Hier, deux montées de larmes niveau 5 (sur 10, où il y a émission) : le matin, avec la septième de Bruckner (le mouvement lent) et le soir, avec la symphonie concertante de Mozart (mouvement lent idem), cette dernière dans la version Britten de juin 1967, qui ajoute le tremblé du temps à cette musique en soi déchirante. 

Depuis hier, je lis La traque de Guy Georges, l’ai presque fini (le procès approche). Misère du tabou : qu’il ait égorgé sept jeunes femmes ne lui inspire aucun regret, mais il a honte de les avoir sodomisées. En somme, le meurtre a pour lui de n’être pas contre-nature. Il avait pris son surnom, Joe, dans le Tom Sawyer de Mark Twain, il s'identifiait au méchant Indien.  

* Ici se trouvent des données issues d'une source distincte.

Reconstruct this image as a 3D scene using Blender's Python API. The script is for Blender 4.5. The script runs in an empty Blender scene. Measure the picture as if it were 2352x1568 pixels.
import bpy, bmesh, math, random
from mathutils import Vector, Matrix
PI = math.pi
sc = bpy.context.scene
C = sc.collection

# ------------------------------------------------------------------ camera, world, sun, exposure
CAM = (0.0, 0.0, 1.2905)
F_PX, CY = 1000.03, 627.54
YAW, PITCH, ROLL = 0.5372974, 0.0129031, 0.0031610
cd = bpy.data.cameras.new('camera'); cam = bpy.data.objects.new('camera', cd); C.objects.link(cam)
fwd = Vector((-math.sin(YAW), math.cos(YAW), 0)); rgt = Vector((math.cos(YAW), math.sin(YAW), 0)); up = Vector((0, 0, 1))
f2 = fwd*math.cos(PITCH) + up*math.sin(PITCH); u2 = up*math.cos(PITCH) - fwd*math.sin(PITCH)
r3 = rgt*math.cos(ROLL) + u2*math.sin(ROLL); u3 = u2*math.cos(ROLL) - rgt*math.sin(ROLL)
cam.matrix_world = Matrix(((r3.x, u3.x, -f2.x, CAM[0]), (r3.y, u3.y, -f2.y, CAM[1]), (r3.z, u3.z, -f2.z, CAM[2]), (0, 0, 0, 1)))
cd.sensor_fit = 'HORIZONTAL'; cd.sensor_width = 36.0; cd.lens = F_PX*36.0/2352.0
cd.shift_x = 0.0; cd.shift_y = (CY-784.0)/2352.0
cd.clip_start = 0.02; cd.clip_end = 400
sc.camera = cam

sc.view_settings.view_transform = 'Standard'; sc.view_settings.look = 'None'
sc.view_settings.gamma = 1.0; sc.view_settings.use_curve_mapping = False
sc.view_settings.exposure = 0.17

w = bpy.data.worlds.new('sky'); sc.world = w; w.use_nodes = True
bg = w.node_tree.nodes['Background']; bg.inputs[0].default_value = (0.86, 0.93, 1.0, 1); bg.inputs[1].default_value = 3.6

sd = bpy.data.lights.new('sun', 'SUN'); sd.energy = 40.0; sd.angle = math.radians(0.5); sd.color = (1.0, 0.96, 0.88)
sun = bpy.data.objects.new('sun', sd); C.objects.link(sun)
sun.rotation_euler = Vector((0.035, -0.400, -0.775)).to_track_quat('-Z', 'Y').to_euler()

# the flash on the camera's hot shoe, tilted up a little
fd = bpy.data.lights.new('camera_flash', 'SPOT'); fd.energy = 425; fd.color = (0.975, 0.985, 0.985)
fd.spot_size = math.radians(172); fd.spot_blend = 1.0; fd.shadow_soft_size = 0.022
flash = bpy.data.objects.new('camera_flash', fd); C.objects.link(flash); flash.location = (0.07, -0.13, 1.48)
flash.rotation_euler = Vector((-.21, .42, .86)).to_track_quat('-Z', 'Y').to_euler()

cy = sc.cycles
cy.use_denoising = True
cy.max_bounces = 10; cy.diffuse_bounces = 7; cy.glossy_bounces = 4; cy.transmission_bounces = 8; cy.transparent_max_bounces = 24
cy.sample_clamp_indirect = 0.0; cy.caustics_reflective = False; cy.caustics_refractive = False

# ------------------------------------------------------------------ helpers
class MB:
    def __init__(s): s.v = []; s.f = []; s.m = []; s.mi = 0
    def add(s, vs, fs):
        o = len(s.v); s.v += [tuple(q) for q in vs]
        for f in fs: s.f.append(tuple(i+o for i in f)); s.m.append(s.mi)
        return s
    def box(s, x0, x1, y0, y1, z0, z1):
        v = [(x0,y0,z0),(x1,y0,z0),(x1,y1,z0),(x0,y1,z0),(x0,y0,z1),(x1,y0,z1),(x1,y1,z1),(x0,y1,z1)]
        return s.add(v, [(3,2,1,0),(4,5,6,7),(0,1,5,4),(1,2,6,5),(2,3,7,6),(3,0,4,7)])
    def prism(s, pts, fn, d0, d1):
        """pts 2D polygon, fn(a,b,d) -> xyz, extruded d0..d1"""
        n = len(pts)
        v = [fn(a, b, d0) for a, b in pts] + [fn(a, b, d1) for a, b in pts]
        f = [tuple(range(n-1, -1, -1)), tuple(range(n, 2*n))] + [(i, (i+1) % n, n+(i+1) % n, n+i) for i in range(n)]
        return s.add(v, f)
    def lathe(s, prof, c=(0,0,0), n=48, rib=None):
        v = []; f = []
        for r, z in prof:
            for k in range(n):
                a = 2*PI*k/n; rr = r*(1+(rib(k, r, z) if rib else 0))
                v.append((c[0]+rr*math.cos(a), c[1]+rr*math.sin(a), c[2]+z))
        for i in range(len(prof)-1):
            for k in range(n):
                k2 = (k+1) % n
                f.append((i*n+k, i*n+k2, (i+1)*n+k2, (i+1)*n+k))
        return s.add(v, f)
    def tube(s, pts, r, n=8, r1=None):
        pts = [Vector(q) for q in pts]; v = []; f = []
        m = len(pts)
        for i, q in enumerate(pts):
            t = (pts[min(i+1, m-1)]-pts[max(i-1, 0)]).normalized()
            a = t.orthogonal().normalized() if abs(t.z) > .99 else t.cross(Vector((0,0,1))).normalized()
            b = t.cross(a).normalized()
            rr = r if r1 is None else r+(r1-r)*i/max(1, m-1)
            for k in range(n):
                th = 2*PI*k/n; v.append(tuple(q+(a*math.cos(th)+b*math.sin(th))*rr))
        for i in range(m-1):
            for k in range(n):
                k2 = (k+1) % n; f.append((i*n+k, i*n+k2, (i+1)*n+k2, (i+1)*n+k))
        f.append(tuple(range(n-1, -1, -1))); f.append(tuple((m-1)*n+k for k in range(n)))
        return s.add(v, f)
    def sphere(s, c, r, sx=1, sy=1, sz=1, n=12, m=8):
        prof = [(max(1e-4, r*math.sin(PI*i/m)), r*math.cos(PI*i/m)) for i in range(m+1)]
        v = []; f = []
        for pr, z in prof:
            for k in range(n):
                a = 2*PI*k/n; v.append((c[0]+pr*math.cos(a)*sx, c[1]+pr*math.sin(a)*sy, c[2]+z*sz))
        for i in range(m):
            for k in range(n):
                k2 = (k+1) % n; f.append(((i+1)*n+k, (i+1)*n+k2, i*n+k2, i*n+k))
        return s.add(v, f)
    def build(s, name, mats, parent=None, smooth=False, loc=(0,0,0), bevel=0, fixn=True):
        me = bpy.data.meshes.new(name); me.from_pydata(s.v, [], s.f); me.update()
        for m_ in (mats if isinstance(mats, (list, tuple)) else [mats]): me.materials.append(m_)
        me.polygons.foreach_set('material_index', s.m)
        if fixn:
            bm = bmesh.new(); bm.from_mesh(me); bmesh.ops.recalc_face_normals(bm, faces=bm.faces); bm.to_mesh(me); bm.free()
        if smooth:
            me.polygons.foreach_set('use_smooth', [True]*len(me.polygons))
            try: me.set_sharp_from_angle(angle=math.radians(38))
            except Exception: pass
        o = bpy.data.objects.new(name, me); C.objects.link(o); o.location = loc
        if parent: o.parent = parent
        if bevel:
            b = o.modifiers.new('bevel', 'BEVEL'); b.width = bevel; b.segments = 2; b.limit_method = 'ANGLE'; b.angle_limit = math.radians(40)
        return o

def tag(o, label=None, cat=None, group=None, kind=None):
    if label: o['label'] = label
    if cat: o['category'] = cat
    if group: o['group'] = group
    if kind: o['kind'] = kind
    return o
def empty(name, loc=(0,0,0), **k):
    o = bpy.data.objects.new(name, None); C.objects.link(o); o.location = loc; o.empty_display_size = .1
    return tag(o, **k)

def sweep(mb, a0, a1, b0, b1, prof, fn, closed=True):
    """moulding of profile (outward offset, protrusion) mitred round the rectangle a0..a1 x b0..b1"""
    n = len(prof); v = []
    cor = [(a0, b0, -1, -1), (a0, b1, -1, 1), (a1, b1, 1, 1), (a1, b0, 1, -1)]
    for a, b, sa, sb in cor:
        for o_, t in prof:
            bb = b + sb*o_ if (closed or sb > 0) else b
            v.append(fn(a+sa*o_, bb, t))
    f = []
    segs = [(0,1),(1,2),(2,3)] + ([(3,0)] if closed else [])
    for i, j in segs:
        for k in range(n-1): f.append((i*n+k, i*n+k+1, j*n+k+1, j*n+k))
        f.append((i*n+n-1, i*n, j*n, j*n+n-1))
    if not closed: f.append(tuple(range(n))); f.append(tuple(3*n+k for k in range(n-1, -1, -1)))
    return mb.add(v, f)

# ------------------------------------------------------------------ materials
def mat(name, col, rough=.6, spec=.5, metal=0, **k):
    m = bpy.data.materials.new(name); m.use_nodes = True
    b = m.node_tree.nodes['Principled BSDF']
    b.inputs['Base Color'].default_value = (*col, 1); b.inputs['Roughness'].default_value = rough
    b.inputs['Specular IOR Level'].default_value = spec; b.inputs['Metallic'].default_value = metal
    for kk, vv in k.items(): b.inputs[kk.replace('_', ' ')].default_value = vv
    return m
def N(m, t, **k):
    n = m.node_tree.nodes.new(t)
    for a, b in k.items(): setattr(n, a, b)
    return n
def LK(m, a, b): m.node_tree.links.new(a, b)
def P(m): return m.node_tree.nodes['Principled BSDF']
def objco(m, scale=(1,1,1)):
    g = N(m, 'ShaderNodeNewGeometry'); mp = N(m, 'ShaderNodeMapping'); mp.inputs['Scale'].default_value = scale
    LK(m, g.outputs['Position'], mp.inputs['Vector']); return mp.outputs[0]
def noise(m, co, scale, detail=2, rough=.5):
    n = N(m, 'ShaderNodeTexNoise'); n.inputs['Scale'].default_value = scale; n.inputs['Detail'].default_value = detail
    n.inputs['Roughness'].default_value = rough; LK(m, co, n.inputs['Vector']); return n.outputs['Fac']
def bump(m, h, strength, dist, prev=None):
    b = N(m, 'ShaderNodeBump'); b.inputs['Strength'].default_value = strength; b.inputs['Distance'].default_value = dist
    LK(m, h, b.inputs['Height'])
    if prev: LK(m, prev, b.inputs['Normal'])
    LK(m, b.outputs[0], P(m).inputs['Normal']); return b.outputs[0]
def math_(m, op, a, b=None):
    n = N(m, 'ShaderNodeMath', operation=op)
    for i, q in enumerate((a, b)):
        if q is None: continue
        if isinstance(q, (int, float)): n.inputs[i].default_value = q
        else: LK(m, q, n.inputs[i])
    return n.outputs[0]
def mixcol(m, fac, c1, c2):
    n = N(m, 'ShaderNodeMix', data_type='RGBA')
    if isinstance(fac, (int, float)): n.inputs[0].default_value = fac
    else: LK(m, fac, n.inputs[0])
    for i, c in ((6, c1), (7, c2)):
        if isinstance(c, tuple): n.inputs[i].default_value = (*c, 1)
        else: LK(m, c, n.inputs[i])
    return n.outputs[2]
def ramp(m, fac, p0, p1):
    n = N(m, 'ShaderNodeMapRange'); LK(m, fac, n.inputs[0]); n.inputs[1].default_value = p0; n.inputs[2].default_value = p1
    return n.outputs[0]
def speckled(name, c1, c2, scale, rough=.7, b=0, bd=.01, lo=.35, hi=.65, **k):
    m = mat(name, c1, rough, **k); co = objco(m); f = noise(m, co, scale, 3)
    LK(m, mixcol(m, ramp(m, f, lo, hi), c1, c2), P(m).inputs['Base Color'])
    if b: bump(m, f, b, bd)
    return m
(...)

"Je me suis levé ce matin-là et je savais que je tuerais avant la nuit. J'avais déjà connu ce genre de pulsion avant. J'ai pris un Opinel et du Chatterton  et, le soir, j'ai vu passer cette belle fille blonde. Je venais de terminer mon demi. J'ai payé. Le serveur m'a rendu la monnaie, je suis sorti et j'ai suivi la fille." [L'officier] Sidney demande : "Et si tu n'avais pas fini ta bière ou si tu n'avais pas récupéré ta monnaie ?" Guy Georges rétorque : "Ben là, ç'aurait été une autre." Cette réponse a changé la vision du monde de Sidney : "C'est ce qui m'a le plus marqué dans ma vie d'homme. Depuis, je vois le destin autrement."

Hier encore, croyant me détendre entre deux chapitres de ce document terrible, regardé Elle l’adore, film français et surtout stupide. C’est triste, car les acteurs sont bons. Il y a une idée un peu amusante, au tout début (cohorte des navets qui grillent leur seule cartouche dans leurs premières minutes…) : la mort de la femme du chanteur, le crâne défoncé par une Victoire de la Musique. (Ce monde est tout de même violent.) 

Je commence à avoir de nouveau envie d’écrire, j’ai même trouvé la solution du prochain chapitre, il y a trois jours, en traversant une rue. Il me semble qu’il y a eu une éclaircie à ce moment-là, un changement de lumière, avant que l’idée apparaisse (surgie de nulle part) : l’éclaircie provoquerait ainsi un déblocage dans le cerveau — loin de moi l’idée d’un commentaire du ciel hallelouyesque et mégalomane, je parle d’un mystérieux phénomène physique dont j’ai plusieurs autres exemples sous la main. La lumière se fait, et la lumière se fait. L’esprit est littéral, c’en est presque mignon.